Larissa Jerrim, Stas Shabala, Patrick Yates-Jones, Martin Krause, Ross Turner, Georgia Stewart, Chris Power

We present a new method to calculate the polarised synchrotron emission of radio AGN sources using magnetic field information from 3-dimensional relativistic magnetohydrodynamical (RMHD) simulations. Like its predecessor, which uses pressure as a proxy for the magnetic field, this method tracks the spatially resolved adiabatic and radiative loss processes using the method adapted from the Radio AGN in Semi-analytic Environments formalism. Lagrangian tracer particles in RMHD simulations carried out using the PLUTO code are used to track the fluid quantities of each `ensemble of electrons' through time to calculate the radio emissivity ex-situ. By using the magnetic field directly from simulations, the full set of linear Stokes parameters I, Q, and U can be calculated to study the synthetic radio polarisation of radio AGN sources.

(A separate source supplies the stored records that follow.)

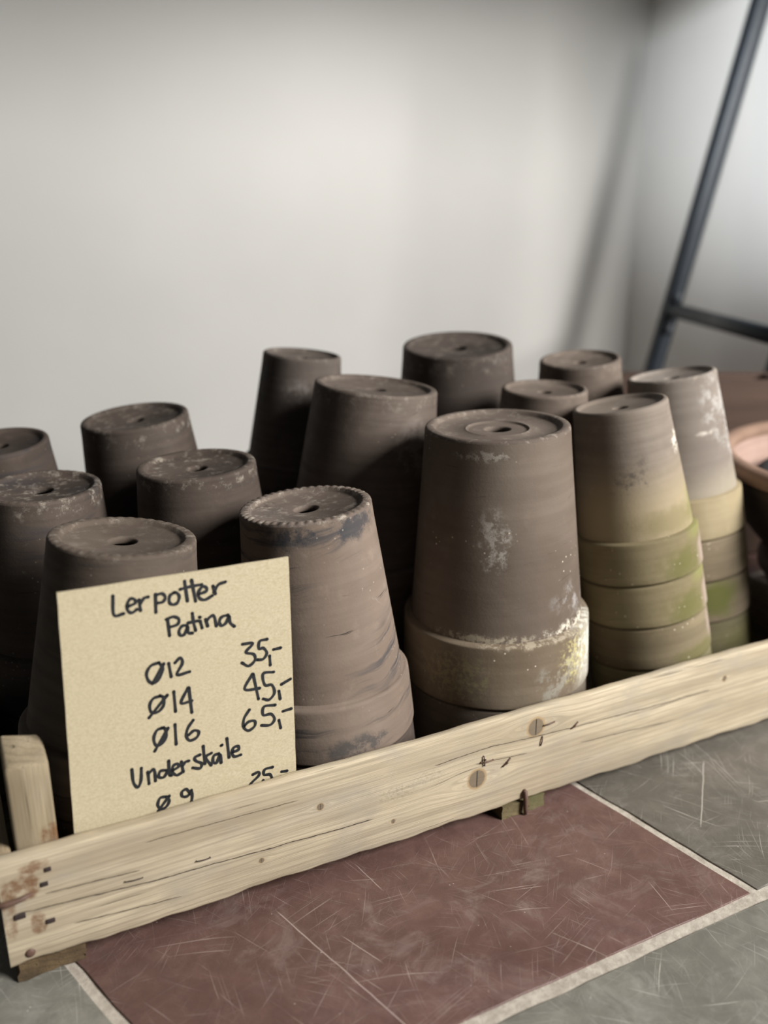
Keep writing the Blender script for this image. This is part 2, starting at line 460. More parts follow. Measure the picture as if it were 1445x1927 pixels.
crate = tag(empty('wooden_crate', (0, 0, 0)), 'low weathered pine fruit crate holding all the upturned clay pots', 'crate')
CL = .82; CDP = .476
def board_bm(x0, x1, y0, y1, zb, zt, nx=160, amp=.0008, seed=1, rag=0.0):
    """plank along X with a wavering outline; zb, zt are functions of x"""
    bm = bmesh.new(); rnd = random.Random(seed)
    ph = [rnd.uniform(0, 6.28) for _ in range(8)]
    def wob(x, k): return amp*(math.sin(x*31+ph[k]) + .6*math.sin(x*83+ph[k+1]) + .35*math.sin(x*210+ph[k+2]))
    rings = []
    r = .0022
    for i in range(nx+1):
        x = x0 + (x1-x0)*i/nx
        lo, hi = zb(x) + wob(x, 0), zt(x) + wob(x, 3)*.6
        if rag: lo += rag*max(0, math.sin(x*57+1.3)*math.sin(x*23+.4))*.5 + rnd.uniform(-.25, .25)*rag*.4
        yf = y0 + .25*wob(x, 4)
        prof = [(yf, lo+r), (yf+r*.3, lo+r*.3), (yf+r, lo), (y1-r, lo), (y1, lo+r), (y1, hi-r), (y1-r*.3, hi-r*.3), (y1-r, hi), (yf+r*1.2, hi), (yf+r*.35, hi-r*.35), (yf, hi-r*1.2)]
        # extra rows on the front face carry the bump of the grain
        for f_ in (.75, .5, .25): prof.append((yf, lo + (hi-lo)*f_))
        rings.append([bm.verts.new((x, y, z)) for y, z in prof])
    n = len(rings[0])
    for a_, c_ in zip(rings, rings[1:]):
        for k in range(n): bm.faces.new((a_[k], a_[(k+1) % n], c_[(k+1) % n], c_[k]))
    bm.faces.new(rings[0]); bm.faces.new(rings[-1][::-1])
    return bm
o = obj('front_board', board_bm(0, CL, 0, .0095, lambda x: .0158-.0058*x, lambda x: .0995, rag=.0022), W_board, crate); sharp(o, 50)
tag(o, 'pale front board with knots and rusty nails')
o = obj('back_board', board_bm(0, CL, CDP+.0, CDP+.0095, lambda x: .0165, lambda x: .099, 60, seed=5), W_slat, crate); sharp(o, 50)
for i, x0 in enumerate((0.001, CL-.0105)):
    bm = box_bm(x0, x0+.0095, .0105, CDP-.001, .0165, .099, .0015)
    sharp(obj('end_board', bm, W_plain, crate), 50)
for y0 in (.0108, .102, .194, .286, .378):
    bm = box_bm(.0115, CL-.0115, y0, y0+.082, .0166, .0245, .001)
    sharp(obj('bottom_slat', bm, W_slat, crate), 50)
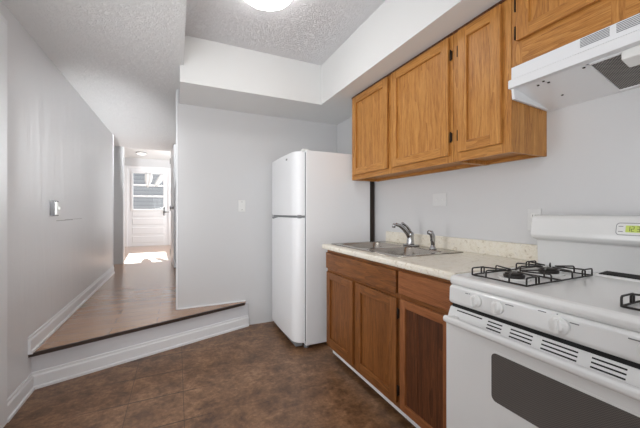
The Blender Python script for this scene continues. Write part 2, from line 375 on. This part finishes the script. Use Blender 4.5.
# outside, seen through the far door's window
struct(MB().box(-4, 3, 9.7, 15, .0, .12), 'ground', 'paving', 'concrete ground outside the far door', 'ground')
hs = thing('neighbour_house', 'grey clapboard house seen through the far door window', 'house', (-1, 13.2, .12))
MB().box(-4.2, 2.0, 13.2, 13.6, .12, 3.2).build('wall', 'siding', hs)
# white cloth pieces hanging behind the glass
def drape(name, pts, label):
    b = bmesh.new(); rows = []
    for i, (z, xa, xb) in enumerate(pts):
        rows.append([[b.verts.new((xa+(xb-xa)*k/8, 9.522+.012*math.sin(k*1.7+i*.3)+o, z)) for k in range(9)] for o in (0, .006)])
    for i in range(len(rows)-1):
        for k in range(8):
            for s in (0, 1): b.faces.new((rows[i][s][k], rows[i][s][k+1], rows[i+1][s][k+1], rows[i+1][s][k]))
        for k in (0, 8): b.faces.new((rows[i][0][k], rows[i][1][k], rows[i+1][1][k], rows[i+1][0][k]))
    for r in (rows[0], rows[-1]):
        for k in range(8): b.faces.new((r[0][k], r[0][k+1], r[1][k+1], r[1][k]))
    bmesh.ops.recalc_face_normals(b, faces=b.faces[:]); mb = MB(); mb._add(b, 0, True)
    return tag(mb.build(name, 'cloth'), label, 'curtain')
drape('curtain_swag', [(2.235, -.77, -.62), (2.16, -.79, -.60), (2.05, -.79, -.61), (1.95, -.77, -.65), (1.84, -.73, -.70)], 'white cloth tail hanging mid window of the far door')
drape('curtain_swag', [(2.235, -.40, -.33), (2.12, -.47, -.34), (2.03, -.52, -.36), (1.93, -.56, -.44), (1.87, -.52, -.47)], 'white cloth tail beside the lever side of the far door window')

# ---------------------------------------------------------------- lamps
LX, LY = .50, 1.845
lt = thing('ceiling_lamp', 'round white flush lamp on the raised kitchen ceiling', 'lamp', (LX, LY, ZC))
MB().lathe([(.19, 0), (.19, -.012), (.165, -.02)], (LX, LY, ZC), 'z', 40).build('base', 'plastic', lt)
MB().lathe([(.172, -.02), (.17, -.04), (.155, -.062), (.12, -.08), (.07, -.09), (.005, -.093)], (LX, LY, ZC), 'z', 40).build('shade', 'lamp_glass', lt)
ft = thing('ceiling_lamp', 'small flush lamp on the ceiling of the far room', 'lamp', (-.78, 8.6, 2.62))
MB().lathe([(.12, 0), (.12, -.015), (.04, -.03)], (-.78, 8.6, 2.62), 'z', 24).build('base', 'satin', ft)
MB().lathe([(.105, -.015), (.095, -.04), (.05, -.058), (.01, -.06)], (-.78, 8.6, 2.62), 'z', 24).build('shade', 'lamp_glass_far', ft)

# ---------------------------------------------------------------- refrigerator
fy0, fy1, fx0, fx1, fz = 2.411, 3.15, .985, 1.650, 1.70
rf = thing('refrigerator', 'white top-freezer refrigerator against the back wall', 'refrigerator', (1.3, 2.78, 0))
MB().box(fx0+.012, fx1, fy0, fy1, .03, fz, .006).build('body', 'fridge', rf)
MB().box(fx1, 1.698, fy0+.006, fy1-.006, .04, fz-.02).build('shade_filler', 'gap_shade', rf, 'dark filler painted as the shaded gap behind the fridge')  # dark box added where the gap to the wall lies in shade
def doorplan(y0, y1, xb, xf, r):
    out = [(xb, y1), (xb, y0)]
    for k in range(11):
        a = PI/2*k/10; out.append((xf+r*(1-math.sin(a))*1.0+.004*0, y0+.008+r*1.25*(1-math.cos(a))))
    n = 10; ya, yb_ = y0+.008+r*1.25, y1-.008-r*.6
    for k in range(1, n): 
        y = ya+(yb_-ya)*k/n; out.append((xf-.006*math.sin(PI*k/n), y))
    for k in range(9):
        a = PI/2*k/8; out.append((xf+r*.6*(1-math.cos(a)), yb_+r*.6*math.sin(a)))
    return out
dp = doorplan(fy0, fy1, fx0, .899, .083)
MB().prism([(x, y) for x, y in dp], 'z', 1.142, 1.688, 0).build('freezer_door', 'fridge', rf)
fd = MB().prism([(x, y) for x, y in dp], 'z', .06, 1.122, 0).build('fresh_food_door', 'fridge', rf)
MB().box(.93, fx0+.02, fy0+.012, fy1-.01, 1.118, 1.146).box(fx0-.002, fx0+.014, fy0+.006, fy1-.006, .07, 1.68).build('gasket', 'grey_plastic', rf, 'grey door seal')
MB().prism([(.893, 1.122), (.905, 1.122), (.925, 1.108), (.897, 1.104)], 'y', 2.82, 3.08, .002).build('handle', 'grey_plastic', fd, 'grey recessed grip under the freezer seam')
MB().box(.925, .99, fy0+.06, fy1-.02, .012, .058, .004).build('toe_grille', 'grey_plastic', rf)
MB().box(.975, 1.03, fy0+.02, fy0+.075, fz-.006, fz+.016, .006).build('hinge_cap', 'plastic', rf)
MB().box(.8915, .894, 2.60, 2.635, 1.635, 1.65, .001).build('badge', 'print', rf, 'small grey badge')
for x in (1.02, 1.62):
    for y in (fy0+.05, fy1-.05): MB().lathe([(.022, 0), (.022, .03)], (x, y, 0), 'z', 14).build('foot', 'grey_plastic', rf)

# ---------------------------------------------------------------- cabinet parts
def cab_door(root, y0, y1, z0, z1, xf, th, v, h, pv, fw=.056, flat=False, label=None):
    """frame-and-panel door facing -x; front face at xf"""
    d = MB(); xb = xf+th; bv = .003
    d.box(xf, xb, y0, y0+fw, z0, z1, bv, 0).box(xf, xb, y1-fw, y1, z0, z1, bv, 0)
    d.box(xf, xb, y0+fw-.001, y1-fw+.001, z0, z0+fw, bv, 1).box(xf, xb, y0+fw-.001, y1-fw+.001, z1-fw, z1, bv, 1)
    o = d.build('door', [v, h], root, label)
    p = MB()
    if flat:
        n = 3; w = (y1-y0-2*fw)/n
        for k in range(n): p.box(xf+.010+.001*(k % 2), xb, y0+fw+w*k, y0+fw+w*(k+1)-.0015, z0+fw, z1-fw)
    else:
        p.box(xf+.0135, xb-.0005, y0+fw-.002, y1-fw+.002, z0+fw-.002, z1-fw+.002)
    p.build('panel', pv, o); return o
def face_frame(y0, y1, z0, z1, x0, x1, stiles, rails, mb=None):
    """stiles: list of (ya,yb); rails: list of (za,zb); material 0 upright, 1 across"""
    mb = mb or MB()
    for a, b in stiles: mb.box(x0, x1, a, b, z0, z1, .001, 0)
    for a, b in rails: mb.box(x0+.0005, x1-.0005, y0+.0012, y1-.0012, a+.0003, b-.0003, .0005, 1)
    return mb
def hinge(root, x, y, z):
    MB().box(x-.004, x+.004, y-.007, y+.007, z-.024, z+.024, .001).lathe([(.0045, -.03), (.0045, .03)], (x-.005, y, z), 'z', 8).build('hinge', 'hinge', root)
XU, XD = 1.430, 1.410            # face frame front, door front of the wall cabinets
def upper(name, label, y0, y1, z0, doors, rail, hinges, stiles):
    r = thing(name, label, 'cabinet', (1.57, (y0+y1)/2, z0), 'oak wall cabinets')
    c = MB()
    c.box(XU+.018, XR, y0, y0+.016, z0, ZS, .0008, 0).box(XU+.018, XR, y1-.016, y1, z0, ZS, .0008, 0)
    c.box(XU+.018, XR, y0+.016, y1-.016, z0+.022, z0+.034, 0, 1).box(XU+.018, XR, y0+.016, y1-.016, ZS-.02, ZS, 0, 1)
    c.box(XR-.012, XR, y0+.016, y1-.016, z0+.034, ZS-.02, 0, 0).box(XR-.03, XR-.012, y0+.016, y1-.016, z0, z0+.022, 0, 1)
    c.build('carcass', ['goldz', 'goldy'], r)
    face_frame(y0, y1, z0, ZS, XU, XU+.018, stiles, [(z0, z0+rail), (ZS-.03, ZS)]).build('face_frame', ['goldz', 'goldy'], r)
    MB().box(XU-.006, XU-.0002, y0+.001, y1-.001, ZS-.014, ZS-.0005, .001).build('shadow_strip', 'walnutz', r, 'dark strip painted as the shadow line along the soffit')  # dark strip in place of the shadow under the soffit
    for a, b, za, zb in doors: cab_door(r, a, b, za, zb, XD, .019, 'goldz', 'goldy', 'goldz')
    for y, z in hinges: hinge(r, XU-.004, y, z)
    return r
upper('wall_cabinet', 'two-door oak wall cabinet above the sink beside the refrigerator', 1.262, 2.375, 1.456,
      [(1.845, 2.338, 1.496, 2.176), (1.283, 1.797, 1.496, 2.176)], .05, [(1.273, 1.60), (1.273, 2.07)], [(1.262, 1.31), (1.79, 1.86), (2.33, 2.375)])
upper('wall_cabinet', 'narrow one-door oak wall cabinet beside the range hood', .926, 1.259, 1.456,
      [(.967, 1.215, 1.503, 2.176)], .05, [(1.224, 1.60), (1.224, 2.07)], [(.926, .975), (1.205, 1.259)])
upper('wall_cabinet', 'short oak wall cabinet above the white range hood', .16, .923, 1.852,
      [(.545, .893, 1.958, 2.176), (.185, .533, 1.958, 2.176)], .115, [(.902, 2.0), (.902, 2.13)], [(.16, .20), (.52, .56), (.875, .923)])

# ---------------------------------------------------------------- base cabinets
XF, XO = 1.098, 1.079            # frame front, door front
def base_cab(name, label, y0, y1, stiles, rails):
    r = thing(name, label, 'cabinet', (1.4, (y0+y1)/2, 0), 'oak base cabinets')
    c = MB()
    c.box(XF+.018, XR-.01, y0, y0+.016, .10, .874, 0, 0).box(XF+.018, XR-.01, y1-.016, y1, .10, .874, 0, 0)
    c.box(XF+.018, XR-.01, y0+.016, y1-.016, .10, .115, 0, 1).box(XR-.022, XR-.01, y0+.016, y1-.016, .115, .70, 0, 0)
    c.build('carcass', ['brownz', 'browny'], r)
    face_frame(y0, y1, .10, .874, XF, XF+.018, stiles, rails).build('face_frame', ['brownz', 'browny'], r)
    MB().box(1.175, 1.19, y0, y1, 0, .10).build('toe_board', 'gap_shade', r, 'recessed toe board with the gap shade painted on')  # darkness below the white strip is painted onto this board
    MB().box(1.145, 1.158, y0, y1, .032, .098, .002).build('toe_strip', 'trim', r, 'white strip under the doors')
    return r
sb = base_cab('base_cabinet', 'two-door oak sink base cabinet beside the refrigerator', 1.3275, 2.205,
              [(1.3275, 1.37), (1.745, 1.80), (2.165, 2.205)], [(.10, .14), (.70, .745), (.845, .874)])
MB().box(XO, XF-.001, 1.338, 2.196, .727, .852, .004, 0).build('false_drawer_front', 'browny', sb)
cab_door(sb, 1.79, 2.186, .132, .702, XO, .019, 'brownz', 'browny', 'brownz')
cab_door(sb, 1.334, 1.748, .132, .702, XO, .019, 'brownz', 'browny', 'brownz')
for y, z in ((2.194, .2), (2.194, .62), (1.331, .2), (1.331, .62)): hinge(sb, XF-.004, y, z)
db = base_cab('base_cabinet', 'narrow oak base cabinet with darker door next to the stove', .945, 1.325,
              [(.945, .99), (1.29, 1.325)], [(.10, .14), (.70, .745), (.845, .874)])
dw = MB().box(XO, XF-.001, .966, 1.314, .735, .856, .004, 0)
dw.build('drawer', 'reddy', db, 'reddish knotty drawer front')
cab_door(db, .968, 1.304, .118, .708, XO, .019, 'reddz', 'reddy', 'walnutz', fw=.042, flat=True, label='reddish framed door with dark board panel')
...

We apply this method to a suite of RMHD simulations to study their polarisation properties. The turbulent magnetic field present in radio lobes influences the emission, causing a complex clumpy structure that is visible at high resolution. Our synthetic polarisation properties are consistent with observations; we find that the fractional polarisation is highest (approximately 50 percent) at the lobe edges. We show that for the same source, the integrated and mean fractional polarisation depends on viewing angle to the source. At oblique viewing angles the behaviour of the integrated and mean fractional polarisation over time depends on the morphology of the jet cocoon. Using Faraday rotation measures, we reproduce known depolarisation effects such as the Laing-Garrington depolarisation asymmetry in jets angled to the line of sight. We show that the hotspots and hence the Fanaroff-Riley classification become less clear with our new, more accurate method.